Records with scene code
┄┄┄┄┄┄┄┄┄┄┄┄┄┄┄┄┄┄┄┄

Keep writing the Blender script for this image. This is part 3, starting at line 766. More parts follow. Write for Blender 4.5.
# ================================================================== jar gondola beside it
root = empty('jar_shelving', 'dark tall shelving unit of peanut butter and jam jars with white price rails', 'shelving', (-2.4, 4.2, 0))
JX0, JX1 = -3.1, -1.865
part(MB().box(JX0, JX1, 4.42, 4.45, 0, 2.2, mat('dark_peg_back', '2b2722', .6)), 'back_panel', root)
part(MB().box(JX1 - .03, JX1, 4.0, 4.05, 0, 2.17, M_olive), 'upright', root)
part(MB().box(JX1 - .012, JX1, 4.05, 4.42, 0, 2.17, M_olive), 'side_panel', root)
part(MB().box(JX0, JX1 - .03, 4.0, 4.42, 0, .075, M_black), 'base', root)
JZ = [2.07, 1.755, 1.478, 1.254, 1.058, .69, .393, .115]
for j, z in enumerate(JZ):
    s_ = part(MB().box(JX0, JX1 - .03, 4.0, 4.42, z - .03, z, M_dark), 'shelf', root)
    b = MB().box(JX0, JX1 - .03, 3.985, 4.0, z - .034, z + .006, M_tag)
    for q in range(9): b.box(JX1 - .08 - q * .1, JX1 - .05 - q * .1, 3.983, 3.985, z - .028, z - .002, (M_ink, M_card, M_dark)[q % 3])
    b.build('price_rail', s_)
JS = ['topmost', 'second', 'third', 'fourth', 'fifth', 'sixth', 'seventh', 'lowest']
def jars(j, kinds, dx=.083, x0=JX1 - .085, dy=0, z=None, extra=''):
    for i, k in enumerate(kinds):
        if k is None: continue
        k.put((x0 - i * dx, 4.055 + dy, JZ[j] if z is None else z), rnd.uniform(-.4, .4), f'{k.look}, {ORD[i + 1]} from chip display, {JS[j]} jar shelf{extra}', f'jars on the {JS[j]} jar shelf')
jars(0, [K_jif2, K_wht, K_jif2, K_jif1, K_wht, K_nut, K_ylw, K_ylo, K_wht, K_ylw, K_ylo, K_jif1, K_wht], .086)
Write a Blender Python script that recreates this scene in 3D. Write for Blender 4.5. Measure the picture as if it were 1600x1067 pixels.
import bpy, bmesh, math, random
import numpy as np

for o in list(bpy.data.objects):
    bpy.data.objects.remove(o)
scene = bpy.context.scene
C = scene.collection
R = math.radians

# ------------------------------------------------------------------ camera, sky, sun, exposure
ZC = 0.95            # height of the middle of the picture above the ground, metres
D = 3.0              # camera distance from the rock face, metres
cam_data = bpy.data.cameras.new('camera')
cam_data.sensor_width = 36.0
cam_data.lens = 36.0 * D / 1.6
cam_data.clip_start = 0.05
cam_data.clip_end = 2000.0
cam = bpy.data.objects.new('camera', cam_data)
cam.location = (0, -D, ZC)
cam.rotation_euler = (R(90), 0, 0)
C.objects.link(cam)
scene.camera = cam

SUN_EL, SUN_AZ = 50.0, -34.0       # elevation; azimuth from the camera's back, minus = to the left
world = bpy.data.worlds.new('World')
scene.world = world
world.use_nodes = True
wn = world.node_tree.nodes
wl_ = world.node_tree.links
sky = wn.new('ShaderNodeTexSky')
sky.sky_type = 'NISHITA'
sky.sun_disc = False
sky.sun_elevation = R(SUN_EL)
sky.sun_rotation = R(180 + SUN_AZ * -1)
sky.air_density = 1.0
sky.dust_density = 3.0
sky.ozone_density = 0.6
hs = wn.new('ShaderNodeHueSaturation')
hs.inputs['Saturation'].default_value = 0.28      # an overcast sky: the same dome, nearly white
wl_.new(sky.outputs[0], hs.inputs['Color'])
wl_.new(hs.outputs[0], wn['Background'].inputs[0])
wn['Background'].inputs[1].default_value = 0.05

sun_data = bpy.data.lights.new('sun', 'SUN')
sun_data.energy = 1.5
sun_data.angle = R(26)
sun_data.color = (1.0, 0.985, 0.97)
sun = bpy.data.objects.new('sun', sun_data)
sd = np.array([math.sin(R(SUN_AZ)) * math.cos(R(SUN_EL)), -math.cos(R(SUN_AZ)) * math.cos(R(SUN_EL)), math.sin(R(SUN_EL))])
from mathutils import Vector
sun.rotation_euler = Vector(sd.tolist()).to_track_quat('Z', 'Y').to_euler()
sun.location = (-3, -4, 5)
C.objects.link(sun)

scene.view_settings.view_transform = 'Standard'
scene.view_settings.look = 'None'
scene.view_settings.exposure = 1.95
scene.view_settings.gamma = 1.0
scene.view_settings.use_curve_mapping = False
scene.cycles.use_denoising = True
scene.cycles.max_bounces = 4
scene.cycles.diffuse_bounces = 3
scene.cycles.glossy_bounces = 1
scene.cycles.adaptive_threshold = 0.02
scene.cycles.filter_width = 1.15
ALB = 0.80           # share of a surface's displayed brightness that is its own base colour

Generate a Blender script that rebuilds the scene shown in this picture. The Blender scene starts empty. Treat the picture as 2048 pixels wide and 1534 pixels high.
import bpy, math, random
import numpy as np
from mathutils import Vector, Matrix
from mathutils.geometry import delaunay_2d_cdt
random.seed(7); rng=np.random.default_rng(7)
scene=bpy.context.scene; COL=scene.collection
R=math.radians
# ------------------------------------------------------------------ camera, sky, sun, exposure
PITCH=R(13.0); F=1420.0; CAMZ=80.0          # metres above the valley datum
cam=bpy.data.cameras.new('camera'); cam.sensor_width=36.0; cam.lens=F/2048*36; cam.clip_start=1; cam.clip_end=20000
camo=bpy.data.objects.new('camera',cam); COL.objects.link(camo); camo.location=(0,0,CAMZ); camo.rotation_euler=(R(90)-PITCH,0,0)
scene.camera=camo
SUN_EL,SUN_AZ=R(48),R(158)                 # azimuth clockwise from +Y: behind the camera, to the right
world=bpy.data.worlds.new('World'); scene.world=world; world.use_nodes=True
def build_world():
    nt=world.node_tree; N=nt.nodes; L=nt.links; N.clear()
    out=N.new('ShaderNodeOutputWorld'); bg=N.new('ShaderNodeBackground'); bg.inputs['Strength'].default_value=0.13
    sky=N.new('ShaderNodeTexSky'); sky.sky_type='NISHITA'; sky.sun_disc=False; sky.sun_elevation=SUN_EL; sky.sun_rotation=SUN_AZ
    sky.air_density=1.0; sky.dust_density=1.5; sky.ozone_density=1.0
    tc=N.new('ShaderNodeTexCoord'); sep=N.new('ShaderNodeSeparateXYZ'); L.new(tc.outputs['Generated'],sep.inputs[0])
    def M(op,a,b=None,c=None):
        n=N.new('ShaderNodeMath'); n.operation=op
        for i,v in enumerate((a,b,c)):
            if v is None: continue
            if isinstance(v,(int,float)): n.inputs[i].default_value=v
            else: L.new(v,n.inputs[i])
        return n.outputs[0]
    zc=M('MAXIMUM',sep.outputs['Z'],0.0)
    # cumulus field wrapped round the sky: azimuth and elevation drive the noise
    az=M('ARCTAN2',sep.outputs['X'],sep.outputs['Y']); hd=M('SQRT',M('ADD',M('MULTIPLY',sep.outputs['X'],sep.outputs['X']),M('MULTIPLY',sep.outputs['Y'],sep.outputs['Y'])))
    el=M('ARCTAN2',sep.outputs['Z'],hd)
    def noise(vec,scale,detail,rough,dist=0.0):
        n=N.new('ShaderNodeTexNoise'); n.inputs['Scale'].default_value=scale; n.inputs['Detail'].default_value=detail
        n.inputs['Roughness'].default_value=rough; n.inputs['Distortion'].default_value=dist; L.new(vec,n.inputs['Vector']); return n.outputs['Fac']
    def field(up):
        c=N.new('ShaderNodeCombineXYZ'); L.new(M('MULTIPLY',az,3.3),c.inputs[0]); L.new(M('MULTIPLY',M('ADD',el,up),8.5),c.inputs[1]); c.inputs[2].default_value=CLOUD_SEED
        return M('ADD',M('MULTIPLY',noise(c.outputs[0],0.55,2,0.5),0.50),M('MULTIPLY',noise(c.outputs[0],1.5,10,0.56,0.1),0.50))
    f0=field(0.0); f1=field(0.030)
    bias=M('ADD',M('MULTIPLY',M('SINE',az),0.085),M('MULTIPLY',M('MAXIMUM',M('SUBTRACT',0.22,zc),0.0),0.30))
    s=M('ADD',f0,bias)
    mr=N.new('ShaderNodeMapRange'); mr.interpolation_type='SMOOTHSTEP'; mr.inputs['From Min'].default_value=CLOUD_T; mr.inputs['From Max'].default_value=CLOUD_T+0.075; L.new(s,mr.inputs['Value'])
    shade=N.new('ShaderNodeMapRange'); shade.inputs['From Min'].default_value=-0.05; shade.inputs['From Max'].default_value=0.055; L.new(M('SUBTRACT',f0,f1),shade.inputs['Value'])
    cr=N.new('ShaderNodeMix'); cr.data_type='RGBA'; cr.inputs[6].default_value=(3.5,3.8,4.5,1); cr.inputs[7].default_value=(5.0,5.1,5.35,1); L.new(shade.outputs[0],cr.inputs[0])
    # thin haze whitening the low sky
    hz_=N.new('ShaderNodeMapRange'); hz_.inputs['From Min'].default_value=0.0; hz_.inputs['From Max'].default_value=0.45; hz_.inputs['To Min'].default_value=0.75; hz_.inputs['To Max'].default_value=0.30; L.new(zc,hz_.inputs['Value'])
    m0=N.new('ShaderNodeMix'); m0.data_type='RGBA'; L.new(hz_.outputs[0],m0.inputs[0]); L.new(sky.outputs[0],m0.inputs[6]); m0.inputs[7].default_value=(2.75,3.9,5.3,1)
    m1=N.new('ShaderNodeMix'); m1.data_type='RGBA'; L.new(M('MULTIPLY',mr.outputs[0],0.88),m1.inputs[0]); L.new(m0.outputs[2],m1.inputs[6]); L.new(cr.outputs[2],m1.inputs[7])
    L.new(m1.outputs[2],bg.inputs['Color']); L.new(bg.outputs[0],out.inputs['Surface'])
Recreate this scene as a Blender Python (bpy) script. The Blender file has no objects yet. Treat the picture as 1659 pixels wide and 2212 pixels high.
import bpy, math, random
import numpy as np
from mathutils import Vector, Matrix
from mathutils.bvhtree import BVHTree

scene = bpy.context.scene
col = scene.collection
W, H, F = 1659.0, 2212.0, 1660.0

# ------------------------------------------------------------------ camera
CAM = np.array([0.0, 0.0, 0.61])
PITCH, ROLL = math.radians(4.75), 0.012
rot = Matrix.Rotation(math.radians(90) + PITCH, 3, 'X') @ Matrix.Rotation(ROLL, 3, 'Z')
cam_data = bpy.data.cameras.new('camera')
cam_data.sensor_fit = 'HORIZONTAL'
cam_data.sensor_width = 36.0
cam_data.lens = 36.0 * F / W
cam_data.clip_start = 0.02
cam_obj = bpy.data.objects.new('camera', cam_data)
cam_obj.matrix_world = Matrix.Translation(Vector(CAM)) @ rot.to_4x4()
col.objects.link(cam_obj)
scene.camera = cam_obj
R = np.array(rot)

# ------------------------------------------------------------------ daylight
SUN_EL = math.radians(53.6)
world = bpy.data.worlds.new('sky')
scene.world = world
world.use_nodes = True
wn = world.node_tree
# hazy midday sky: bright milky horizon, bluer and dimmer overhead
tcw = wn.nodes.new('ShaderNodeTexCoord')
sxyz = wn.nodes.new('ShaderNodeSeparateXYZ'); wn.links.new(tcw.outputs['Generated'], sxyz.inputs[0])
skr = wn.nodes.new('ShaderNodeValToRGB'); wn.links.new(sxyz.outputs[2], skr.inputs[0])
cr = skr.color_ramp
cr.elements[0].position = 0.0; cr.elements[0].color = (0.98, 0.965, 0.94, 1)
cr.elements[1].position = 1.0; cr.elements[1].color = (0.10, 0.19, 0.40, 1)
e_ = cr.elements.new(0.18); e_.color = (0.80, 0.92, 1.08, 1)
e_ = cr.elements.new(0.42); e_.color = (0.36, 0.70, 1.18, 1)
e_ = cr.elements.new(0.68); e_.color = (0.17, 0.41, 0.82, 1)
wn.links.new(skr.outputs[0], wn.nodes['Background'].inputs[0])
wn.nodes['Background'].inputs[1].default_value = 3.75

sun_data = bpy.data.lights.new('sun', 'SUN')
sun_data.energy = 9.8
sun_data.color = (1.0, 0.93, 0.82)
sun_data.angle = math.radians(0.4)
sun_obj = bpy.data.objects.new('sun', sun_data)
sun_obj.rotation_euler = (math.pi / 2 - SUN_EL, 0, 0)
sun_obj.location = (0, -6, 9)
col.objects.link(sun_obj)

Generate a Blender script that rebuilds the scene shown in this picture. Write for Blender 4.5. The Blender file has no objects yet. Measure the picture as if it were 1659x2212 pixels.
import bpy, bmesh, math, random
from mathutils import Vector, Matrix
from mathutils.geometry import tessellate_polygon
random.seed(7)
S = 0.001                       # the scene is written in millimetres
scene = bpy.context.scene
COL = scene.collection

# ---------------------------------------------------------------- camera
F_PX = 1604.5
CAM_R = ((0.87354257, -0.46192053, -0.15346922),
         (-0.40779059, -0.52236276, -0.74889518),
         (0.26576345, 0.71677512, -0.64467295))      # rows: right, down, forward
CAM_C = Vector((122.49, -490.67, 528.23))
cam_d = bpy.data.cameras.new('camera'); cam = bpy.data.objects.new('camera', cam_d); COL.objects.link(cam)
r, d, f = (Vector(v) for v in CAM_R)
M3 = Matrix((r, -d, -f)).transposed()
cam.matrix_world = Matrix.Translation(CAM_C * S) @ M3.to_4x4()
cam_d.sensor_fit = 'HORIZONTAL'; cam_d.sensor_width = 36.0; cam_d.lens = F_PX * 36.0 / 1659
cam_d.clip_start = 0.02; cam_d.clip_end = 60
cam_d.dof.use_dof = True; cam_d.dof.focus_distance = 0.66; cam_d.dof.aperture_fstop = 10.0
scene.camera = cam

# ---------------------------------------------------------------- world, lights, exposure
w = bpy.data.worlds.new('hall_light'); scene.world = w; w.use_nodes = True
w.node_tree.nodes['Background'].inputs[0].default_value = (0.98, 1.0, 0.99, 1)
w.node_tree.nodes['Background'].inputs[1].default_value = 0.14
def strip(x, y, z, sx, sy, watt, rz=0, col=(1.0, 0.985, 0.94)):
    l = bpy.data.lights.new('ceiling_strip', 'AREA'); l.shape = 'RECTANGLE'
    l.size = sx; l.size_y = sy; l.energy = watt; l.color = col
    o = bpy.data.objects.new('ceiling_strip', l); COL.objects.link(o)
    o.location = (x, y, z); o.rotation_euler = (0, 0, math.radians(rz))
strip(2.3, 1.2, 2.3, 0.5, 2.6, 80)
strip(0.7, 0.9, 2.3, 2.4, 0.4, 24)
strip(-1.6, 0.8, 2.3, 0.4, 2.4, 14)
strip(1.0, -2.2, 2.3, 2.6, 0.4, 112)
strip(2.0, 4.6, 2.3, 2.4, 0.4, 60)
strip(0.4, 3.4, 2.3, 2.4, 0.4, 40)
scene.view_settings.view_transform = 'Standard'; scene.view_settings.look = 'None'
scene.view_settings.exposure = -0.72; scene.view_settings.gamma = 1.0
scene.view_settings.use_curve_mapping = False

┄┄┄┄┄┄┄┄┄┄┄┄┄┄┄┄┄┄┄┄

■ WRITTEN EXERCISE ■
Your answer should be a single number: the count of lines containing the word "pixels".

■ TASK RESPONSE ■
4